Katharine Ku, director of the Office of Technology Licensing, doubts that the university's copyright policy, which states that Stanford owns the rights to all courses taught here, is a well-known provision. "I think many faculty and lecturers are probably not operating under this policy guideline," said Ku, a member of the CTTL. Ku, whose primary focus is patents and technology arising out of research, added that a subcommittee of the commission is examining the intellectual property implications of distance learning.

At what cost?

Stanford's Center for Professional Development has burgeoned into a lucrative enterprise. Stanford charges regular tuition plus 40 percent for courses taken through the center. Proceeds are funneled back into the center to develop new technologies. But the more recently developed distance learning ventures come with high price tags.

Friedlander said his Shakespeare course, funded largely by a grant from the CTTL, cost approximately $24,000. Another collaborative course taught by music, computer science and engineering faculty from Stanford, Princeton and San Jose State was described by Etchemendy as "a wonderful experiment, but very expensive. Not only did the course have three faculty, one from each university, but the teleconferencing added about $100 per hour to the cost of the course."

Friedlander pointed out that the initial costs will translate into cost savings in the long term. Most of the expense, he said, is used to pay staff to create appropriate software and teach people how to use it. "That's why we want to do things where we can archive our experiences so that we can create protocols, so that the next time we do it the costs go all the way down," he said.

The bottom line is not Stanford's first priority, Friedlander insisted, though he acknowledged that some state governments and entrepreneurs are attracted to the distance education business precisely for its potential cost savings or profits. "A lot of people have the fear that what we're heading for is some sort of cheaped-down K-mart or Costco version of education. And certainly certain groups are promoting it this way. Stanford does not want to do it this way, obviously, and so every collaboration we do has to have as its object maintaining and advancing the quality of education here. If there is cost saving as well, that's great, but that would not or should not be a sufficient motive," Friedlander said.

Maintaining educational quality also means preserving those elements that make for a quality education. Learning communities that provide students with role models and experts in their fields must not be lost in cyberspace. According to Friedlander, much of what currently passes for distance education is impersonal and inflexible. He said learners such as Vinay Srihari have the benefit of a workplace community that provides a context for what they are learning. Too many others work in isolation.
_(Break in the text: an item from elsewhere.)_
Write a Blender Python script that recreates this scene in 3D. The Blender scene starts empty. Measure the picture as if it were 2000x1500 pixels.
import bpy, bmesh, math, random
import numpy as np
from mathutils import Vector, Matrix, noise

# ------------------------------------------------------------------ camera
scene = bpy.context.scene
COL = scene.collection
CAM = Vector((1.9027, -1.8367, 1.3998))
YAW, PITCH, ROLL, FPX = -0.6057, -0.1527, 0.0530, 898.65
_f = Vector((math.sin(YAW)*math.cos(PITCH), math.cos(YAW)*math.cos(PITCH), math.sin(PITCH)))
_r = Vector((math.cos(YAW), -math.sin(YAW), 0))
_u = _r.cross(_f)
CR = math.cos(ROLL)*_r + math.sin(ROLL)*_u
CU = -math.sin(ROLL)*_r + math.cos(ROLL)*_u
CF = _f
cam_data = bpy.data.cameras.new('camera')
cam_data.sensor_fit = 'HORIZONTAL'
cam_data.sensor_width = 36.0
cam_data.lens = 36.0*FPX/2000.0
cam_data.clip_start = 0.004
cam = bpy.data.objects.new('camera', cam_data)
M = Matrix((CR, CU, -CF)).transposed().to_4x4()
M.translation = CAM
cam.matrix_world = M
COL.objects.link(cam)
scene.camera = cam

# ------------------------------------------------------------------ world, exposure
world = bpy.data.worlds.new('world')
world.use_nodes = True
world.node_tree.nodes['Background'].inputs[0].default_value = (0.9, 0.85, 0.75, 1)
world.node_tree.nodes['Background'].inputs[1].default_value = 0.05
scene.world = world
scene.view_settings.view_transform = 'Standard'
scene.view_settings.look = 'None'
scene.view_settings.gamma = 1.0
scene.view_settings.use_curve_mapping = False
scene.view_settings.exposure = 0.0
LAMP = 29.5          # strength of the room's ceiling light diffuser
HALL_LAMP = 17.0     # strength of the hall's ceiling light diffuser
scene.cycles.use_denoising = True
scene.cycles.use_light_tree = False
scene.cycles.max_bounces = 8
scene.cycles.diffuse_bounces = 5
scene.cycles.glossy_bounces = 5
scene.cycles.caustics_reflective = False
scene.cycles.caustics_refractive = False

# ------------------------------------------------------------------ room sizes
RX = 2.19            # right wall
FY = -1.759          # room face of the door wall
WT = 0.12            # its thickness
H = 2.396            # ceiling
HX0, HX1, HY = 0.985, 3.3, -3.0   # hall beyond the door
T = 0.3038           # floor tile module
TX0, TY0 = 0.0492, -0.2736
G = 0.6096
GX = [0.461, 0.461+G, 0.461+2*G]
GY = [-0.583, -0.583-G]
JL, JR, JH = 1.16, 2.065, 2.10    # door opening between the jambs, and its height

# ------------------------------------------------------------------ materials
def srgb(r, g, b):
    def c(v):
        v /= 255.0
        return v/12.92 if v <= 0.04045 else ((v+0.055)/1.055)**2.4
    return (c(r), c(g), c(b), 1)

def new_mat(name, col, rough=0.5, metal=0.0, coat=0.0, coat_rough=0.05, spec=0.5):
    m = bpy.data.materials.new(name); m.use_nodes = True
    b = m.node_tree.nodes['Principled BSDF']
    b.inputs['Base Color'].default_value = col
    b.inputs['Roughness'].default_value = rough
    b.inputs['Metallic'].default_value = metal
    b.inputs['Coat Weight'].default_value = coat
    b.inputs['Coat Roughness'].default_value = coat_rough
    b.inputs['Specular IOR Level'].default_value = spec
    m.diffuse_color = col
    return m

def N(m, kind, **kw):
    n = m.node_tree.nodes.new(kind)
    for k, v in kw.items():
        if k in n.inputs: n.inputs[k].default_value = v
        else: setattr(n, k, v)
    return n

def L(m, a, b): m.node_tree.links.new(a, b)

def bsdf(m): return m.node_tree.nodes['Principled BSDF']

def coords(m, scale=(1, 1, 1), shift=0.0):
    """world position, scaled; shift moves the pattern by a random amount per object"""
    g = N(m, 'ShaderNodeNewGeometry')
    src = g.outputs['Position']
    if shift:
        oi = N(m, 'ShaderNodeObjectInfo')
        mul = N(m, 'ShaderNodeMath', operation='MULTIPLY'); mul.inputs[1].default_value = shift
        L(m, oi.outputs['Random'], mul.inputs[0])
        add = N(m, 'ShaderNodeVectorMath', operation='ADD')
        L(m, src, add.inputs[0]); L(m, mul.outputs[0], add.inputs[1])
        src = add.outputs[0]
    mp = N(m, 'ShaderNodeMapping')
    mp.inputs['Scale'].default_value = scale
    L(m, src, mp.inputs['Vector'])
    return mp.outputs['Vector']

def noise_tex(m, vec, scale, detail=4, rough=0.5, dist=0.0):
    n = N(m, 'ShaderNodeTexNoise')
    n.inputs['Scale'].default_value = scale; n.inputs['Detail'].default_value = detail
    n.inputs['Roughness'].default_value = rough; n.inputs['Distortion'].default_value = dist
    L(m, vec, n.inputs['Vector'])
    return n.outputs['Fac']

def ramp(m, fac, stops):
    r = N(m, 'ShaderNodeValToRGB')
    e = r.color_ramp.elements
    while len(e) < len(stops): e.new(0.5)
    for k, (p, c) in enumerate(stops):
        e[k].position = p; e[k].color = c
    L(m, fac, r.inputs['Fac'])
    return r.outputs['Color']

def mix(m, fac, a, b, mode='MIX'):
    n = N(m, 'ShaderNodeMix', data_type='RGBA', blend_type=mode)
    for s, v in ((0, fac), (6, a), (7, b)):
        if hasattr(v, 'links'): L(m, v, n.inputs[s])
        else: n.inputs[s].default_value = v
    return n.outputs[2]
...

Unlike Srihari, who was one of several Oracle employees earning degrees from Stanford, Jason Hendler, an engineering specialist in Lockheed Martin's Western Development Lab in San Jose, is currently the only employee taking Stanford courses. Hendler, who is working on a master's degree in electrical engineering, has taken only two graduate courses via television and three in traditional classrooms. However, he expects to do more of his upper-level coursework at a distance. Hendler said he likes coming to campus during the day for classes and meetings, but as a full-time professional, it's not always possible.

"Fortunately, the TAs are always available, and there are tutors you can contact through electronic bulletin boards," said Hendler, who said he appreciates the immediate feedback he gets even during off hours.

According to Friedlander, this kind of support is a vital component distance education.

"It's a matter of analyzing which part of the educational pie would be served by being able to send [the course] out and have people use it whenever they wish, leaving more space and energy to promote the personal and collaborative part. Everyone who thinks seriously about this understands that learning is deeply connected with some interpersonal experience. We wouldn't send students to take a course by giving them a library card and a list of books. So there's no more reason we should do that with digital or video information."